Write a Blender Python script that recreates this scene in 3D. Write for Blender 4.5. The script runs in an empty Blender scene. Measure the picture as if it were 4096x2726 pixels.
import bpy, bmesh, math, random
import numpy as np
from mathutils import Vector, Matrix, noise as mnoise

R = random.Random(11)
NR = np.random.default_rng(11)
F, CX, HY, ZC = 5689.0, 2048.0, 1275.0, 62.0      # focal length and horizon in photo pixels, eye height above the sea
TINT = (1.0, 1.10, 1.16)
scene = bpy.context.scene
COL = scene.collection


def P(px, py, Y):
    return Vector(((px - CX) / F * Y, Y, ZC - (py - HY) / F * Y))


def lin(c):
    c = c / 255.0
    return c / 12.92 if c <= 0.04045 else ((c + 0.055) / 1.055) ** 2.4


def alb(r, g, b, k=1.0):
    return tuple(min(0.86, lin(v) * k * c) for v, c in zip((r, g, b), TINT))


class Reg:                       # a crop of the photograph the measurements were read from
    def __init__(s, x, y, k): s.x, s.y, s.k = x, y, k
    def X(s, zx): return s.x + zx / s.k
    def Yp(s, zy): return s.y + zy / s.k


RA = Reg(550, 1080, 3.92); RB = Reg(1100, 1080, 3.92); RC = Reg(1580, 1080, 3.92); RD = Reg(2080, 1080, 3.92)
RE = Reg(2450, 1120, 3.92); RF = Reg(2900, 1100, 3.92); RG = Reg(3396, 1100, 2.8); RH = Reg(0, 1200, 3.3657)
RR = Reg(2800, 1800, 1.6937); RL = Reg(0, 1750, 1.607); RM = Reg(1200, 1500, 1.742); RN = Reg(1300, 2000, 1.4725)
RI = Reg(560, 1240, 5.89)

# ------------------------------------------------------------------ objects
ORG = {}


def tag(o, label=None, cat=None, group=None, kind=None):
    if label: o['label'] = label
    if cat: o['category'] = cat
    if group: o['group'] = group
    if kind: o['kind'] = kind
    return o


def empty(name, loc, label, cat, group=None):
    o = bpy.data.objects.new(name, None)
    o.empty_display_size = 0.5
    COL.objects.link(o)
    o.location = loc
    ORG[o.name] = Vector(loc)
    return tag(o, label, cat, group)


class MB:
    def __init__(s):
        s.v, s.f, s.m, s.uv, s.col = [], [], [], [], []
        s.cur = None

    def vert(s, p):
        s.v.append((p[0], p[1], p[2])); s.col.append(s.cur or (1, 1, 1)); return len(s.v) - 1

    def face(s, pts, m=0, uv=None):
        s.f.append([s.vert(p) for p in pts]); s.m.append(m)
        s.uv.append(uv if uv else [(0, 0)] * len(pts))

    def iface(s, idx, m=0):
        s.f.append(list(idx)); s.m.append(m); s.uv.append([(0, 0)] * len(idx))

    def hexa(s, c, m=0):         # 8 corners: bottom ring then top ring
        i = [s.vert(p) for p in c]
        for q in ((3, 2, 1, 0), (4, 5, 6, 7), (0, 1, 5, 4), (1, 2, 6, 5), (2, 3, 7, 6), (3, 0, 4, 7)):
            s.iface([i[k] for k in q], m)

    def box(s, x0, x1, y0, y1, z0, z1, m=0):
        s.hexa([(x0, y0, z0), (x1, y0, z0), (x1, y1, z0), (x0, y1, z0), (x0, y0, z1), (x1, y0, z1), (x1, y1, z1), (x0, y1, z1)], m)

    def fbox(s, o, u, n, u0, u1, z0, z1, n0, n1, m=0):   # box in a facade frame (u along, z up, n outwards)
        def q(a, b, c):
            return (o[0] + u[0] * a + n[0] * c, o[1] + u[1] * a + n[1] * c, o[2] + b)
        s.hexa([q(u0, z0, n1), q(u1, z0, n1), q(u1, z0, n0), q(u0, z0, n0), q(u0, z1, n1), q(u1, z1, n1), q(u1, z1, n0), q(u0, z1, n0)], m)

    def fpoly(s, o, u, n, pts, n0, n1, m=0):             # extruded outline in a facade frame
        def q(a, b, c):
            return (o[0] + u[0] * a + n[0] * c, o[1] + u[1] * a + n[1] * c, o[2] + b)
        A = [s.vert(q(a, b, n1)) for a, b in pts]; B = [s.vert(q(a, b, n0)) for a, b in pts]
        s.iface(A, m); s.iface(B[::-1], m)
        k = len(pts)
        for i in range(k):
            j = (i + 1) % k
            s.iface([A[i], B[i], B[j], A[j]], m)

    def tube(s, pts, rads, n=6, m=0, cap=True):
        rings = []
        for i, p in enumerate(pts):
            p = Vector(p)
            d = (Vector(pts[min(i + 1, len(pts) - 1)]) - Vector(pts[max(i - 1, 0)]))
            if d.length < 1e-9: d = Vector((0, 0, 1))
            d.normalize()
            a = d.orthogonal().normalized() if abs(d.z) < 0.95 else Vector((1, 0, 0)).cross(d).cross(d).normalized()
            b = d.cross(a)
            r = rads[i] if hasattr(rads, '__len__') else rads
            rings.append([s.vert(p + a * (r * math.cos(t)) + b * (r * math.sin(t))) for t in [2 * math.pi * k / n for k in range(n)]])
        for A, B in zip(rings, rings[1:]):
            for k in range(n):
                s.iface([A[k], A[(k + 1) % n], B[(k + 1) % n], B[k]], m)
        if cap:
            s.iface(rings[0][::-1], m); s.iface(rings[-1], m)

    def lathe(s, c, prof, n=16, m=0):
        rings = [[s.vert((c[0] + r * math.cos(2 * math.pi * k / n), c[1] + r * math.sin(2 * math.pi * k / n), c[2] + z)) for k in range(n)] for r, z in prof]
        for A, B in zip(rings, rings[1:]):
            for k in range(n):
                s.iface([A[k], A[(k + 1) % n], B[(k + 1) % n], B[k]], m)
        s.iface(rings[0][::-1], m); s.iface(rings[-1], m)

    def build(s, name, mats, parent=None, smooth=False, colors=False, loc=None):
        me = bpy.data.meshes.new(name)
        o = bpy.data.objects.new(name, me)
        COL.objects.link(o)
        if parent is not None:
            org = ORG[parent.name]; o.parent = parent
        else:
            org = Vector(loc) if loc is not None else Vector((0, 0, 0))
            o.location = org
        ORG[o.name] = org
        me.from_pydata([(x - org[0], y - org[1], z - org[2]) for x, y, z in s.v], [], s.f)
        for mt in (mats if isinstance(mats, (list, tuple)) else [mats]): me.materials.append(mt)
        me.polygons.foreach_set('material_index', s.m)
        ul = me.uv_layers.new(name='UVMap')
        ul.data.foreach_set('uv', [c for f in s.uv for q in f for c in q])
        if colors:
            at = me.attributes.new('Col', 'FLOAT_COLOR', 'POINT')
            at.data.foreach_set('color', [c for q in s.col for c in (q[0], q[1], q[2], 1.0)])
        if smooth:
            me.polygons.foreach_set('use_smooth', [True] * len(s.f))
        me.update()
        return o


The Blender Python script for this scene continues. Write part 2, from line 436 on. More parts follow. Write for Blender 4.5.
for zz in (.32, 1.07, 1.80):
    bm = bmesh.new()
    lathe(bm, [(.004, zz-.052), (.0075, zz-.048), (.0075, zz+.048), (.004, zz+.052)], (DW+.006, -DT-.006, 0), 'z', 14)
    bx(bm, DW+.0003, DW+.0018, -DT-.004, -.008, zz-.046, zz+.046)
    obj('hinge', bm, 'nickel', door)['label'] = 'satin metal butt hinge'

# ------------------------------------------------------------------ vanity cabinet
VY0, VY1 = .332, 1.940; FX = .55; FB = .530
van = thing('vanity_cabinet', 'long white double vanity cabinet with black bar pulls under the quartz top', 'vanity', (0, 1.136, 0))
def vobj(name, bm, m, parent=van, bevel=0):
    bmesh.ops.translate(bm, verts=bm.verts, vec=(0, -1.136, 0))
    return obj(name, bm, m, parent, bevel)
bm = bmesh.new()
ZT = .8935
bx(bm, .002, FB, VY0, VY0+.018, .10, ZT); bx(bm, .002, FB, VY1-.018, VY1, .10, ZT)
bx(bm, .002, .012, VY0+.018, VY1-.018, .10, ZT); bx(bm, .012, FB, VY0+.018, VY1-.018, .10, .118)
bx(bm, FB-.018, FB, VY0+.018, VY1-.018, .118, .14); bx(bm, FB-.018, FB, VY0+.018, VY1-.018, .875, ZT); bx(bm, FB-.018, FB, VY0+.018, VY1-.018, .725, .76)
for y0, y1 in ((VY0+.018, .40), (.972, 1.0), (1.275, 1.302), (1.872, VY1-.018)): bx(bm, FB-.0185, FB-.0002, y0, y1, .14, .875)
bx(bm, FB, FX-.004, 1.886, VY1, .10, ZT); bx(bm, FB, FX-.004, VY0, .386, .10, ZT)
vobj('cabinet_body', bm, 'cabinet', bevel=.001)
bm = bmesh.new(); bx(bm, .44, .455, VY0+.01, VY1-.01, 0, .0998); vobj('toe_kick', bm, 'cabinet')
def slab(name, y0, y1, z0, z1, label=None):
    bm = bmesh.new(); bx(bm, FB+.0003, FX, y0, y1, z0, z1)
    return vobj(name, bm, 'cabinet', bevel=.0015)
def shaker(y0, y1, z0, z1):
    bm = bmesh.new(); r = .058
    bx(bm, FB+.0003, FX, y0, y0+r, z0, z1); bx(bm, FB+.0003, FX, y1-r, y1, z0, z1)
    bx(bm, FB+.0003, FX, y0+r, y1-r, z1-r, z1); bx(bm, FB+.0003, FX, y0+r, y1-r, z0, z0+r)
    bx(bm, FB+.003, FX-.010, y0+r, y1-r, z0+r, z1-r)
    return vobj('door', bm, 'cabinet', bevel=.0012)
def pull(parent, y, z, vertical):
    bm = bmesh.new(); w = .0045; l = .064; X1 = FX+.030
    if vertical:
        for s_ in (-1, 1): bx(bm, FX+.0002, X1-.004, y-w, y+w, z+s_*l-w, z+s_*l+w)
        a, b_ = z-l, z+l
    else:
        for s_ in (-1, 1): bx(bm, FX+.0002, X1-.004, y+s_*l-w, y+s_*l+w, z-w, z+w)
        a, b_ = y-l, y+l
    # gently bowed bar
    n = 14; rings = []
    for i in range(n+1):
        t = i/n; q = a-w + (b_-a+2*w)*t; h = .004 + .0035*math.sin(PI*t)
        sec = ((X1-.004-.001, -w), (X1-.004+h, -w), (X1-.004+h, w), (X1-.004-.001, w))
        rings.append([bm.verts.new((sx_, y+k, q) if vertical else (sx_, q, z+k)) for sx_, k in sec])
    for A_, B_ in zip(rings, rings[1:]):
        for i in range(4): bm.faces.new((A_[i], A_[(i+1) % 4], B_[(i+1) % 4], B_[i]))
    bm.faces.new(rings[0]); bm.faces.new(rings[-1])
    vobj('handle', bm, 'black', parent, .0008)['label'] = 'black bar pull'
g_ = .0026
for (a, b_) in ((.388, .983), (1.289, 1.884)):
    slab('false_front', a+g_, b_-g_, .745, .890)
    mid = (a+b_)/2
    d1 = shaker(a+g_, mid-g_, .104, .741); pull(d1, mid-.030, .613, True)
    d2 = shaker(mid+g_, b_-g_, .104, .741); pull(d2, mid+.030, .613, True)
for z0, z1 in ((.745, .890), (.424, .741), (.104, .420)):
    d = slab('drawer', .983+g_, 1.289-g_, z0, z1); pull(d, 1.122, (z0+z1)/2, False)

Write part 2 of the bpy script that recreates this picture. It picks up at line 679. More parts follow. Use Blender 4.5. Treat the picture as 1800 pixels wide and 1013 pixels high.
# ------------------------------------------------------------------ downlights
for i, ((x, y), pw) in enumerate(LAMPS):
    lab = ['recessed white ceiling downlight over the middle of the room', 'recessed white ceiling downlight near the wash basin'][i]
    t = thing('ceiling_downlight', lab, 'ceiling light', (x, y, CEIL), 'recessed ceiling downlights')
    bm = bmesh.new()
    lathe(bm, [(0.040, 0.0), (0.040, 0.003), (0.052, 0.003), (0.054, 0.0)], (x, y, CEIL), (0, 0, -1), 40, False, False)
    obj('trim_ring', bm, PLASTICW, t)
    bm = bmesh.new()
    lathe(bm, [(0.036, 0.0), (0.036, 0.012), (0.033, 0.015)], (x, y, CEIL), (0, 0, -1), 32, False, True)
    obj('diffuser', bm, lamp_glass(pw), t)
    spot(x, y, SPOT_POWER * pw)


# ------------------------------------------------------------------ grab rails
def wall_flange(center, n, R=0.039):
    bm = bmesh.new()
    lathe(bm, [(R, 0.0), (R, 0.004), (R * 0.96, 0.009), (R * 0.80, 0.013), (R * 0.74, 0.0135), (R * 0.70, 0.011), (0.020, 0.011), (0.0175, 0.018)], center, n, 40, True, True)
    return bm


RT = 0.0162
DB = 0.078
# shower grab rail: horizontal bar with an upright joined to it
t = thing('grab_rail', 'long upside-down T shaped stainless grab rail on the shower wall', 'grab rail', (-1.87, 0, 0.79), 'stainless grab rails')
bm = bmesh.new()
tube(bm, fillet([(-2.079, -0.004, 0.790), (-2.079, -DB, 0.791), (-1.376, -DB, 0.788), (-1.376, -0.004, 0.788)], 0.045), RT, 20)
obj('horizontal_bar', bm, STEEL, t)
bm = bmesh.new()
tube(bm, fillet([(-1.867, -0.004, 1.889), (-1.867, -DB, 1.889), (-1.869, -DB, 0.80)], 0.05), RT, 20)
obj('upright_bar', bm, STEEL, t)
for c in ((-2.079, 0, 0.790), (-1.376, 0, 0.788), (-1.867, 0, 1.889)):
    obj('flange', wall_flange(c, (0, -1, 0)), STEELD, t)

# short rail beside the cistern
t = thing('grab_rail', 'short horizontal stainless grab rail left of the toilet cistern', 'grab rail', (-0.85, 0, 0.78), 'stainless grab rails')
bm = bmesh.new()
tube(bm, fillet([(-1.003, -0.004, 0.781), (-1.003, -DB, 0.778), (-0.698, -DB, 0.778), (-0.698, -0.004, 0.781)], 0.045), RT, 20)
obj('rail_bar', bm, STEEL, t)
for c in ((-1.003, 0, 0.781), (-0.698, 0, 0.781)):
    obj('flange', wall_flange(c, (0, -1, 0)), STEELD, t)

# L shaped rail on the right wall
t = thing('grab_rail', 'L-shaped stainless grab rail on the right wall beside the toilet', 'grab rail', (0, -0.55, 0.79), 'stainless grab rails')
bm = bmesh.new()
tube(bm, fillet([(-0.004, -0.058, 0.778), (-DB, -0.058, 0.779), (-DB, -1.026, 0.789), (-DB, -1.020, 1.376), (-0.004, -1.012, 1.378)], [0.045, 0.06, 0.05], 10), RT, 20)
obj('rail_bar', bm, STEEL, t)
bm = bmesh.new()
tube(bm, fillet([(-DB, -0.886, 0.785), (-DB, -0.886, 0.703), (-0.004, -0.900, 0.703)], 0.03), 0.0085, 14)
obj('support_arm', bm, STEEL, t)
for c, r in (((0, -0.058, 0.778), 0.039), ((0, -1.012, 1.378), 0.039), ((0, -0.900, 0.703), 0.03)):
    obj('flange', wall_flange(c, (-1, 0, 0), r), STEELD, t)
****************
**JOB**
Repeat, exactly and only, the lines from the beginning of the material through the line that contains "return c / 12.92".

**ANSWER TO THE PROBLEM**
Write a Blender Python script that recreates this scene in 3D. Write for Blender 4.5. The script runs in an empty Blender scene. Measure the picture as if it were 4096x2726 pixels.
import bpy, bmesh, math, random
import numpy as np
from mathutils import Vector, Matrix, noise as mnoise

R = random.Random(11)
NR = np.random.default_rng(11)
F, CX, HY, ZC = 5689.0, 2048.0, 1275.0, 62.0      # focal length and horizon in photo pixels, eye height above the sea
TINT = (1.0, 1.10, 1.16)
scene = bpy.context.scene
COL = scene.collection


def P(px, py, Y):
    return Vector(((px - CX) / F * Y, Y, ZC - (py - HY) / F * Y))


def lin(c):
    c = c / 255.0
    return c / 12.92 if c <= 0.04045 else ((c + 0.055) / 1.055) ** 2.4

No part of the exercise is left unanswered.